_Written exercise:_ Repeat the listing below word for word, stopping after the line that contains "cy.caustics_reflective = False;".

────────────────────

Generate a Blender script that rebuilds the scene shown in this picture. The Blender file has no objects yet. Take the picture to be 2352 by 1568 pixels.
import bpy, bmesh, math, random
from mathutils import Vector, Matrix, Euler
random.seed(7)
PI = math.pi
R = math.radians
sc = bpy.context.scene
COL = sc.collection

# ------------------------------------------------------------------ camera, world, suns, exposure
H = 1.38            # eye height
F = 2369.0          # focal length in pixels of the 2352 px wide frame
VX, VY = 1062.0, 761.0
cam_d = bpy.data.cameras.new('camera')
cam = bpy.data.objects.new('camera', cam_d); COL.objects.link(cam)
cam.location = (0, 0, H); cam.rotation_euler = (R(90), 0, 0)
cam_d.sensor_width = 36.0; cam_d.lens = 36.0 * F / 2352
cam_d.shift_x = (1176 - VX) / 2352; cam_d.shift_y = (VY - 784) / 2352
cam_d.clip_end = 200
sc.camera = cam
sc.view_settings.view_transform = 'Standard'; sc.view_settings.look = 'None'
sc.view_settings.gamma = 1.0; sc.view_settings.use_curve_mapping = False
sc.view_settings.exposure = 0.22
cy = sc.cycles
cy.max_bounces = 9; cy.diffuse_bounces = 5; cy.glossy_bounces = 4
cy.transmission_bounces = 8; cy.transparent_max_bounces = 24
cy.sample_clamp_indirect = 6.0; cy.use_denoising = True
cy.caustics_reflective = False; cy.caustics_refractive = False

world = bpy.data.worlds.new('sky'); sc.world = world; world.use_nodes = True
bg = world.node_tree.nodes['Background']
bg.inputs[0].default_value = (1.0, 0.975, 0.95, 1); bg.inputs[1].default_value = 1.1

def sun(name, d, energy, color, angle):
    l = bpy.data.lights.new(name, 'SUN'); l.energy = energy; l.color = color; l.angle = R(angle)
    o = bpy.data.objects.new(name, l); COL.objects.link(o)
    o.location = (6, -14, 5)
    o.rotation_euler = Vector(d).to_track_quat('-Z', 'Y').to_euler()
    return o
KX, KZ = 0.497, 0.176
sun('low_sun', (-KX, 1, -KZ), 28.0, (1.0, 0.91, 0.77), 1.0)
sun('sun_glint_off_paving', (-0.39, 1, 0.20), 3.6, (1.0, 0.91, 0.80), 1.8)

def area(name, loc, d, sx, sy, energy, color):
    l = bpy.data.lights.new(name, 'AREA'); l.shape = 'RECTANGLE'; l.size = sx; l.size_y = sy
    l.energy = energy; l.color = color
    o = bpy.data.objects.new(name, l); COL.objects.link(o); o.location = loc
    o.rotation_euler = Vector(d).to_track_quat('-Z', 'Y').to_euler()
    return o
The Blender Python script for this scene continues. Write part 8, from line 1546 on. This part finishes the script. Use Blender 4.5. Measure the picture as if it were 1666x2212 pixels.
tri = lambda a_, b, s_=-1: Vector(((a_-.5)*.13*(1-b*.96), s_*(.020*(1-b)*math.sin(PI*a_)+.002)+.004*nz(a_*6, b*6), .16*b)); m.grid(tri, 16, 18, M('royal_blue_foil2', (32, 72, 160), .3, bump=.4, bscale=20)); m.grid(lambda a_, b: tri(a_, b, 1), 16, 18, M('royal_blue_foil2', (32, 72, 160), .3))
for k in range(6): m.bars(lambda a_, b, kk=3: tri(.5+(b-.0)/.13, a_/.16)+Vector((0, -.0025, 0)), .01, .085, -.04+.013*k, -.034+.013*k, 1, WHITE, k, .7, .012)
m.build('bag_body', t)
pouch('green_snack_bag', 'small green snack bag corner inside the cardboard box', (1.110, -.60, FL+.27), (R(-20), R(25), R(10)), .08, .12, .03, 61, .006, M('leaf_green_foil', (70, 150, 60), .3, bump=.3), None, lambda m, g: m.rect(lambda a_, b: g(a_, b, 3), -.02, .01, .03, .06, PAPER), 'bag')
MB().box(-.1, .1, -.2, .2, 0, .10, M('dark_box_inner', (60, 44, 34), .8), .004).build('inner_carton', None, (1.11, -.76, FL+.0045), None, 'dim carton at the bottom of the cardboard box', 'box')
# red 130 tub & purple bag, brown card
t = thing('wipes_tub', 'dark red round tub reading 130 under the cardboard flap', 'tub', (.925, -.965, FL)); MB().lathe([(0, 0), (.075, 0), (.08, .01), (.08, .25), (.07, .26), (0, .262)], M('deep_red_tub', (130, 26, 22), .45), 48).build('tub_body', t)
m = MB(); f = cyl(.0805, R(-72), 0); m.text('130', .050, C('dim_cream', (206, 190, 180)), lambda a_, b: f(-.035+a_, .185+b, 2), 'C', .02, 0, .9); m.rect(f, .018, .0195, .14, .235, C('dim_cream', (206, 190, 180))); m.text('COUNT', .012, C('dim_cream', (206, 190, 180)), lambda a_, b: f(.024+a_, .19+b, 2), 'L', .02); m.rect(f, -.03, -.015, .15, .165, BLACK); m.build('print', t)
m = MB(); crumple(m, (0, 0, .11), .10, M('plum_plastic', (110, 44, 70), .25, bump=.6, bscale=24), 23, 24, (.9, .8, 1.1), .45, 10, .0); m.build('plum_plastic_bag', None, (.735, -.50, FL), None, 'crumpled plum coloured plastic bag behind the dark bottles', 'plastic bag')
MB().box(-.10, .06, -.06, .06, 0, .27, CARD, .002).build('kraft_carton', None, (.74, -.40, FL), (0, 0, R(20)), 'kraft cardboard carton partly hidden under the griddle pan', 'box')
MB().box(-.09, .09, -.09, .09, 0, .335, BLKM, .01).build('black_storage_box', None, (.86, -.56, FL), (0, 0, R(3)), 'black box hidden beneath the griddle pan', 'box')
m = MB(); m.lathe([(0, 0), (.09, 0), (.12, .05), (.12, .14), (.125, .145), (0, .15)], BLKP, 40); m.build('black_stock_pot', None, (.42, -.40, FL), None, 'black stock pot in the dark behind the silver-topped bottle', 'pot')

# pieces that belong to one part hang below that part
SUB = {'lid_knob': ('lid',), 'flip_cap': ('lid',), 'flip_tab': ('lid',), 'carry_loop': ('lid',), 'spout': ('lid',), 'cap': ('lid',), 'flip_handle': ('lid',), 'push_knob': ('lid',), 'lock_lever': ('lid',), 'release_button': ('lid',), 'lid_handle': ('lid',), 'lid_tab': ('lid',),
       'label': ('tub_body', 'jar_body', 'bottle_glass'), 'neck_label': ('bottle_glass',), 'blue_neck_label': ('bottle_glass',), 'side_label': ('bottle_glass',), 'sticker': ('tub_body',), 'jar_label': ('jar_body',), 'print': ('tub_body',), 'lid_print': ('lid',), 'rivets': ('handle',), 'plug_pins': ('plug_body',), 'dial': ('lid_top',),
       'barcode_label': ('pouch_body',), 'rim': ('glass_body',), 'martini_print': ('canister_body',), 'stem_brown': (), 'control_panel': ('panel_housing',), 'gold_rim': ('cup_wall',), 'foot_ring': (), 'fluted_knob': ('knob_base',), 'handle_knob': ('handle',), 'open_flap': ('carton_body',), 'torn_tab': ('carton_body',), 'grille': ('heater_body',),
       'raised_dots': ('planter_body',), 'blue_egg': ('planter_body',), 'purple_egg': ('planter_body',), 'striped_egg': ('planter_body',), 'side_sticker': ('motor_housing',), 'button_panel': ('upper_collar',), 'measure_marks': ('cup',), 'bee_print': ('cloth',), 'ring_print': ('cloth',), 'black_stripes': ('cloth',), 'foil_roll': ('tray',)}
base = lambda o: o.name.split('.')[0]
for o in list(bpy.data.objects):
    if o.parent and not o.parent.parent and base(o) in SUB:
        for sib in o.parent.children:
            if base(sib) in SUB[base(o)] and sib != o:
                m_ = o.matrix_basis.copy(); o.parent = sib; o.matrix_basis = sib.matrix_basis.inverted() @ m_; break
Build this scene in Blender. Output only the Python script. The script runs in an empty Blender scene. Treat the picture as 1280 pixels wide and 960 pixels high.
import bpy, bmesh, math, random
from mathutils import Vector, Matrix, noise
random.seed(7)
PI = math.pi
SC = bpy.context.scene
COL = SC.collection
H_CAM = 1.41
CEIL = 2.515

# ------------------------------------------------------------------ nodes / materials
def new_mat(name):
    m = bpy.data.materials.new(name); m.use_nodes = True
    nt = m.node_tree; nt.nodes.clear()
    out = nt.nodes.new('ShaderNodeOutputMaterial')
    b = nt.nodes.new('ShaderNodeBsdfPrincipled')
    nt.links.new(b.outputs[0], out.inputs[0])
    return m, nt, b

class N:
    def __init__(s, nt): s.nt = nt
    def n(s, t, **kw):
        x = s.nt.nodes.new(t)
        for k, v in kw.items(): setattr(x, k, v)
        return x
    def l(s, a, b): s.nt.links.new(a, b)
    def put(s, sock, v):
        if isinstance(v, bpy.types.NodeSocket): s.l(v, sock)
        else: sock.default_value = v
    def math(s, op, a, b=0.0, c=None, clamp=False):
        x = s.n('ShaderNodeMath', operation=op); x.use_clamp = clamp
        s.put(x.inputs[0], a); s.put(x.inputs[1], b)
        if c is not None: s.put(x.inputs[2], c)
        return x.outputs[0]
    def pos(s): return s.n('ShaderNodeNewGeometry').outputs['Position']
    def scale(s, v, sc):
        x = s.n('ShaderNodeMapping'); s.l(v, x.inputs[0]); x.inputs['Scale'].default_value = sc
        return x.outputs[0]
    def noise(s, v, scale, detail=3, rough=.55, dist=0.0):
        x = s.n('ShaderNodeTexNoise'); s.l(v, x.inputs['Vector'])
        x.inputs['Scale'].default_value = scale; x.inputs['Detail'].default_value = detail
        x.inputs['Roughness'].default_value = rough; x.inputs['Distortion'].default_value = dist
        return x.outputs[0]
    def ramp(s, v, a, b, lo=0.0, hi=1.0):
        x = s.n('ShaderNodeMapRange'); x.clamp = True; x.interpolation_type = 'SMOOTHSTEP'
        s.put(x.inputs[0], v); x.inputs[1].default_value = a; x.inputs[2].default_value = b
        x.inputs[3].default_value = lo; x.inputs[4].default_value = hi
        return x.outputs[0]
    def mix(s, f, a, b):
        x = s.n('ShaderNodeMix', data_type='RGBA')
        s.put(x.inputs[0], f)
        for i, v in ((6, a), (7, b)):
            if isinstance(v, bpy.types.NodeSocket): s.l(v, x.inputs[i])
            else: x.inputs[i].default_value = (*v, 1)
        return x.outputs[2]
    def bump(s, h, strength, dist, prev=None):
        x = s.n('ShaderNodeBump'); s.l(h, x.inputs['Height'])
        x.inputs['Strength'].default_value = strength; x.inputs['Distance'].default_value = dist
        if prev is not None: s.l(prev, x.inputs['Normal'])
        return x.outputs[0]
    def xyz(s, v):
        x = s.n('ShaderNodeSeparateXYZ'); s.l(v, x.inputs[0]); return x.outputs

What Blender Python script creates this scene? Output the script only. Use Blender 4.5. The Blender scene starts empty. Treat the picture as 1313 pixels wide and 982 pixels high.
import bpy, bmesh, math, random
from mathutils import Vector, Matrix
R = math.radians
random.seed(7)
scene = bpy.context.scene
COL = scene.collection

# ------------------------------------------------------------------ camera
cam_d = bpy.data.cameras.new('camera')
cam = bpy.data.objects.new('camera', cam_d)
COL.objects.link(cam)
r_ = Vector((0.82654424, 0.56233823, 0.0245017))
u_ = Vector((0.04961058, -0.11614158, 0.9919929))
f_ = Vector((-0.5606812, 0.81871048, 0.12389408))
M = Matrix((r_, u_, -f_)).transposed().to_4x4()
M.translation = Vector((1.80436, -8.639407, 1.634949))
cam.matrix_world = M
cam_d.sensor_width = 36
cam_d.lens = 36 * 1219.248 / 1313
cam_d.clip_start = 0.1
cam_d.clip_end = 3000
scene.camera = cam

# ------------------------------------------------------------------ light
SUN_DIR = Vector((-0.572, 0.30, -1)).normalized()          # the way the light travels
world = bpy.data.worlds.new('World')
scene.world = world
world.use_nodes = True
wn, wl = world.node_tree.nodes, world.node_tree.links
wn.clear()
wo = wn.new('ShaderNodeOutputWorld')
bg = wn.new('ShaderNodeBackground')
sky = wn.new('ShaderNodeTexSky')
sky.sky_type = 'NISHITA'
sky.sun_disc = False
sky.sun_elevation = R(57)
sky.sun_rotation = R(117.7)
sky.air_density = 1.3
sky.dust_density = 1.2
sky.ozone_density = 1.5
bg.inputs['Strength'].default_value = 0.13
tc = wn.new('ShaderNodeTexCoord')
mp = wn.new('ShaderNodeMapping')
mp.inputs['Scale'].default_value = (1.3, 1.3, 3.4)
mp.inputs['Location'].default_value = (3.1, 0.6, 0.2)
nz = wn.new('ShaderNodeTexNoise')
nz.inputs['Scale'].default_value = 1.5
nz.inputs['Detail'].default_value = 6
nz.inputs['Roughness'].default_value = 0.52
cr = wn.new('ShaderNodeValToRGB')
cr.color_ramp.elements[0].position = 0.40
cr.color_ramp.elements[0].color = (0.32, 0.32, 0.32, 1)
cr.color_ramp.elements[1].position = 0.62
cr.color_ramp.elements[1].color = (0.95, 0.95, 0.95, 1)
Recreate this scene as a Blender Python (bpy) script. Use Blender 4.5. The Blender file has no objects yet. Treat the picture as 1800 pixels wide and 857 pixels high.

────────────────────

_Answer below:_
Generate a Blender script that rebuilds the scene shown in this picture. The Blender file has no objects yet. Take the picture to be 2352 by 1568 pixels.
import bpy, bmesh, math, random
from mathutils import Vector, Matrix, Euler
random.seed(7)
PI = math.pi
R = math.radians
sc = bpy.context.scene
COL = sc.collection

# ------------------------------------------------------------------ camera, world, suns, exposure
H = 1.38            # eye height
F = 2369.0          # focal length in pixels of the 2352 px wide frame
VX, VY = 1062.0, 761.0
cam_d = bpy.data.cameras.new('camera')
cam = bpy.data.objects.new('camera', cam_d); COL.objects.link(cam)
cam.location = (0, 0, H); cam.rotation_euler = (R(90), 0, 0)
cam_d.sensor_width = 36.0; cam_d.lens = 36.0 * F / 2352
cam_d.shift_x = (1176 - VX) / 2352; cam_d.shift_y = (VY - 784) / 2352
cam_d.clip_end = 200
sc.camera = cam
sc.view_settings.view_transform = 'Standard'; sc.view_settings.look = 'None'
sc.view_settings.gamma = 1.0; sc.view_settings.use_curve_mapping = False
sc.view_settings.exposure = 0.22
cy = sc.cycles
cy.max_bounces = 9; cy.diffuse_bounces = 5; cy.glossy_bounces = 4
cy.transmission_bounces = 8; cy.transparent_max_bounces = 24
cy.sample_clamp_indirect = 6.0; cy.use_denoising = True
cy.caustics_reflective = False; cy.caustics_refractive = False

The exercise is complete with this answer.